Intellectual independence and proactivity: Our framework automates guidance so you can prioritise critical thinking. We provide the scaffolding for your growth, transitioning from mentorship to partnership as you refine your autonomy. This succeeds when you treat your research as a venture you own entirely, driving concepts through to execution while utilising our rigorous debate culture to test and refine your findings.

Professional integrity and reproducibility: Reliability is the currency of high-impact inquiry. We maintain a systematic infrastructure for data and ethics to ensure that every result is a permanent contribution to the field. By adhering to these exacting standards, you ensure that your work is not just a personal achievement but a reproducible benchmark for global scientific excellence.

Active collaboration and community engagement: Collective intelligence is an operational requirement, not an elective.

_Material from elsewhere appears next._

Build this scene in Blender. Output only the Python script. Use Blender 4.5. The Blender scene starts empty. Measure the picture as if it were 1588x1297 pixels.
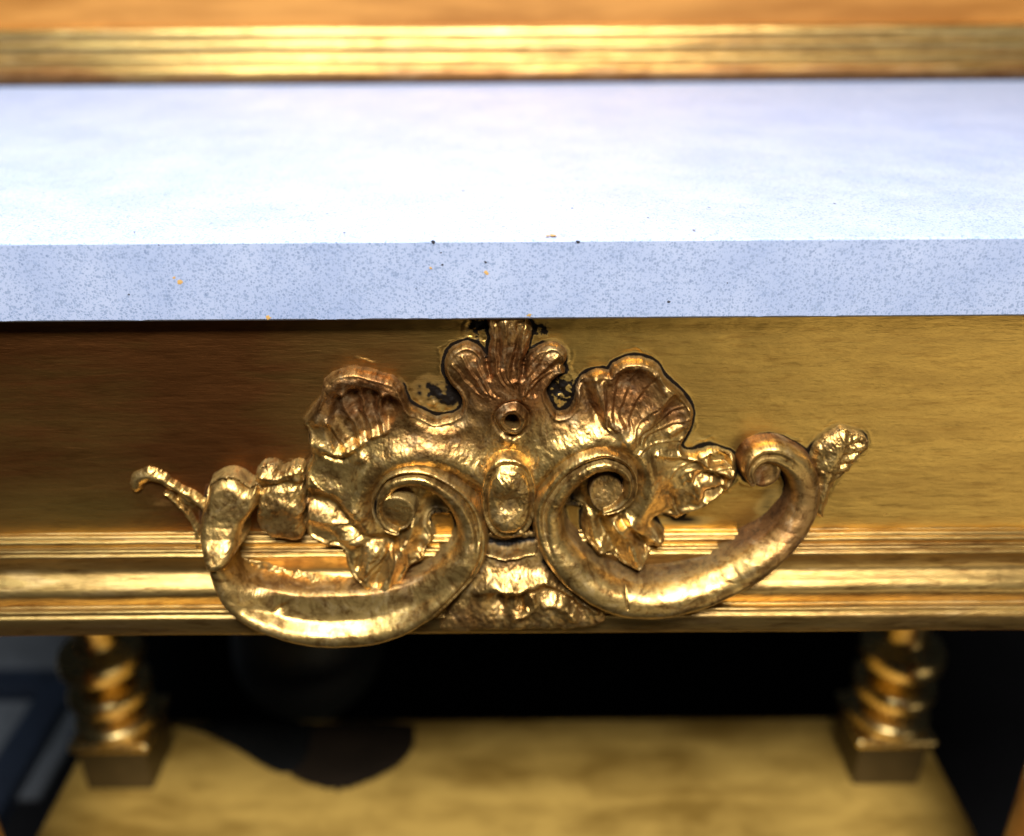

Our environment functions as a high-output network where your active engagement serves as the primary catalyst for team-wide innovation. We expect you to leverage this ecosystem to contribute to peer development and global discourse, amplifying both the group’s influence and your professional trajectory.

A dedication to constant evolution: Agility is sustained through a disciplined approach to feedback. We view every project milestone as a data point for your personal development, providing the programs and networking channels necessary to pivot your expertise toward emerging global demands. Your role is to remain “career-fit” and consistently refine your technical and leadership craft to bridge the gap between discovery and real-world application.